High Level Architecture

sever-time-architecture

Designing CI/CD

In order to design a CI process/pipeline for your application, one must consider the tools involved in a project - language, build tools, packaging, test automation, etc. For this assignment, I decided to use Azure's App Service product in which you can deploy container based application not needing to worry about the infrastracture of your application. All you need is a docker image and then you can make your application UP and available. With that in mind, we can say that the final package that our CI process needs to provide will be a docker image.

CI Process

Considering all of those mentioned above, the ideal CI process for the backend and frontend projects will start with a simple branching strategy.

release/* - a release branch signify a working production-ready state of the codebase, every commit to this branch should trigger a pipeline with stages to build the application, run automated unit tests, publish test results/code coverage, build final package - docker image, push docker image to a repository

For the backend project, the building the application stage should make use of maven, compiling the application and producing a *.jar file. The run automated unit tests should use maven as well to be able to orchestrate the whole testing suite. After running the test suite, there should be output files, the publish test results/code coverage stage should be able to publish those files in a way that I can be easily viewed and accessible within the pipeline run. For the build final package step, a simple docker build command should do. And for the last stage which is push docker image to a repository, the built image should then be pushed into a private/public image repository.

For the frontend project, the whole CI process should be identical to those of the backend project, the only difference are the tools being used. For building the application, npm will should be used instead of maven and for running the tests, karma is the command to use to be able to run the test suite. of course, the pipeline should be configured to handle the test results. The rest of the stages should be the same as they both use docker to be able to produce a docker image.

Should there be an error encountered in one of the stage, the whole pipeline should fail. The pipeline result should reflect in the repository of the project.

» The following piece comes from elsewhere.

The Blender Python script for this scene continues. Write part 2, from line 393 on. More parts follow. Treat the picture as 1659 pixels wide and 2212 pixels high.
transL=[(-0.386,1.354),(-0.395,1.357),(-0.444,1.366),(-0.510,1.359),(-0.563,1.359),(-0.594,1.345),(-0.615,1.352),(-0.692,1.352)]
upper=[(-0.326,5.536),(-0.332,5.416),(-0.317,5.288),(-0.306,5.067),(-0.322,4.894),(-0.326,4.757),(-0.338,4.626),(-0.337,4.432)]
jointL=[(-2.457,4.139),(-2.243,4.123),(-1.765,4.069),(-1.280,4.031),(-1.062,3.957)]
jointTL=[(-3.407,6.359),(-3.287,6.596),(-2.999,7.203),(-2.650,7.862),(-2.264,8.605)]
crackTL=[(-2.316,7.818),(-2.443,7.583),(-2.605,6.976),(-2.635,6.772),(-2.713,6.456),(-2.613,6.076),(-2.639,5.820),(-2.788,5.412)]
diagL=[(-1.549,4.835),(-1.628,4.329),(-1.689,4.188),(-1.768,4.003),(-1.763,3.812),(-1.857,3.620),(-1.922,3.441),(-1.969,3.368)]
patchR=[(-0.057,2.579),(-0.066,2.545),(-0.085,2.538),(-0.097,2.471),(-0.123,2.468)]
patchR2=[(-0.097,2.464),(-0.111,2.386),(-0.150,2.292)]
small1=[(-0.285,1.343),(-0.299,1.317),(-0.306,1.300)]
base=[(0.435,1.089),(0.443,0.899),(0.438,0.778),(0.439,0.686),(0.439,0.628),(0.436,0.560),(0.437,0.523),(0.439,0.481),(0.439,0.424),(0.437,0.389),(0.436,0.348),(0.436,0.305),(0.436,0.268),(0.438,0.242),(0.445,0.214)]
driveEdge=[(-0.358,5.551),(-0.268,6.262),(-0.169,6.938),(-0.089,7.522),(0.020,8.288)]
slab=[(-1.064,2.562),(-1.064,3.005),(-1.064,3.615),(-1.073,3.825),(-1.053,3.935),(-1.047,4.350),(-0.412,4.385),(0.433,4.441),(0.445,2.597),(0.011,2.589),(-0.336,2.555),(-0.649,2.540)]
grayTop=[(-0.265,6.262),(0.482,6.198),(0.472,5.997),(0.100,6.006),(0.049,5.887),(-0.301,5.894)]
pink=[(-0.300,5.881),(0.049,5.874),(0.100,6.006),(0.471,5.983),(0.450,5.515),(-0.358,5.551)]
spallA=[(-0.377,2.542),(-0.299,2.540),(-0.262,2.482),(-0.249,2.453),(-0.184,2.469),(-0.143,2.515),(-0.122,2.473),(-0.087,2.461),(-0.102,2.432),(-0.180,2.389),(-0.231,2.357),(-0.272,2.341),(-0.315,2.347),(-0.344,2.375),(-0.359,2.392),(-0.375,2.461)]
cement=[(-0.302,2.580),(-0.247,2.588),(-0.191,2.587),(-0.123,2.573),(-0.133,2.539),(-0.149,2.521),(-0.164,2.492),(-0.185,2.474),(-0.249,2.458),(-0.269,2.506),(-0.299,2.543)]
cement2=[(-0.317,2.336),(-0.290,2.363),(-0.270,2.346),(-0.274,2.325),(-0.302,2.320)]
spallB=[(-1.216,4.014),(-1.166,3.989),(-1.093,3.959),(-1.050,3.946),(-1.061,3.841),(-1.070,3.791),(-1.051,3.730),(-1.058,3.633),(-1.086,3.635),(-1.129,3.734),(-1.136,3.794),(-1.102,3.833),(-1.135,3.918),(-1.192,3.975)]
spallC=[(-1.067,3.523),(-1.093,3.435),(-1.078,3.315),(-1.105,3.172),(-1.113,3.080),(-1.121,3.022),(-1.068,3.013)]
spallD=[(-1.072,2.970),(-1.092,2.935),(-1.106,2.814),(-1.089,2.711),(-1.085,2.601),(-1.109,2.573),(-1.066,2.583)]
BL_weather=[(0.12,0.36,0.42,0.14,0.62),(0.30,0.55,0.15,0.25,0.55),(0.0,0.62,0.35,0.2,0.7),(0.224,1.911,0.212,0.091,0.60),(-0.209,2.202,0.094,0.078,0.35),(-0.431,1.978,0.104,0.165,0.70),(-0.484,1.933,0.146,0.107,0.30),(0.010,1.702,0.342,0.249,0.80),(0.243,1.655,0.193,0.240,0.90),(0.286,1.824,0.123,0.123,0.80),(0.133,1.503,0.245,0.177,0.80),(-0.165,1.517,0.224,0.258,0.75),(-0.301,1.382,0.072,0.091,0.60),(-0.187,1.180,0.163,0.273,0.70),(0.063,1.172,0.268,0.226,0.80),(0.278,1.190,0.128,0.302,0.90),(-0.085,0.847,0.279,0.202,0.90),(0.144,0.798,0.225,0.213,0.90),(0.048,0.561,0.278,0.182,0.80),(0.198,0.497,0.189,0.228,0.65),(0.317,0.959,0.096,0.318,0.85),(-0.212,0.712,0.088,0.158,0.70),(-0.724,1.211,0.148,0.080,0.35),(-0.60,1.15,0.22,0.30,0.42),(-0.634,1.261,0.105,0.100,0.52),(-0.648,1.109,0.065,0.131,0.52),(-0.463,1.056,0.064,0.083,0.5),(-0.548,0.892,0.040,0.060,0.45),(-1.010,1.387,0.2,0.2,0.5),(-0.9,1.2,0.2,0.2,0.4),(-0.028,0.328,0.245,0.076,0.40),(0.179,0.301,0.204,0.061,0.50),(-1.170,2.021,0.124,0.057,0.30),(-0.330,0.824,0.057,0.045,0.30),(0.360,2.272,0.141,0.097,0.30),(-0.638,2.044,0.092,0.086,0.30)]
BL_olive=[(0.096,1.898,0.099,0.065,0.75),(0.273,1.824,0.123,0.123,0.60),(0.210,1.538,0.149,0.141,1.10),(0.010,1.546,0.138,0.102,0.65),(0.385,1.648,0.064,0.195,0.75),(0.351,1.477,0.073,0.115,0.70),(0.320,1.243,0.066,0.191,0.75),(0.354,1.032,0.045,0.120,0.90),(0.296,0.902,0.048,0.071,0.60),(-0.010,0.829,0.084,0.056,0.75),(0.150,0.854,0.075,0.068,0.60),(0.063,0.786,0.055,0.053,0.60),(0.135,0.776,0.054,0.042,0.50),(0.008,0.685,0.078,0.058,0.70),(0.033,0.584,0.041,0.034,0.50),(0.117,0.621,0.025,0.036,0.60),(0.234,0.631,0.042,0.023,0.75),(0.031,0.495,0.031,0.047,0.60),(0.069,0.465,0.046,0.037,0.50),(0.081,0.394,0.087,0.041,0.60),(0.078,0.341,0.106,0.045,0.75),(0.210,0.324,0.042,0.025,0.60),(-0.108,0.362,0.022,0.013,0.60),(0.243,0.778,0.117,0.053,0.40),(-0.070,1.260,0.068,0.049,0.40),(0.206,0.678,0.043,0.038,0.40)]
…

task/*, or other branches that are not release/* - these branches are for development purposes. The CI process for these branches should be only up to publishing test results. Commits to these branches are not candidates for deployment yet. The reason we have pipeline for these branches is that the pipeline should do the test for you. The pipeline will boost confidence in the commits that are being made as the changes will underogo compilation and tests. The details for frontend and backend projects CI process should be the same as above, after all, the implementation for the stages are exactly the same. Is only based on the branch name that a certain stage will run.

CD Process

Since the target environment for this project is the Azure App Service. And since I am using a Free Tier Azure App Service Plan, I only have one environment at my disposal and the environment is a live one. The ideal CD process/setup for this project should contain a single stage which will deploy the images in my azure app service. The stage should make use of azure cli to be able to update my app service images. Once the Azure App Service got the request. Azure will update the app service with the desired image then the changes will be reflected in the live application. The stage can be used for both frontend and backend project as the deployment process should be the same.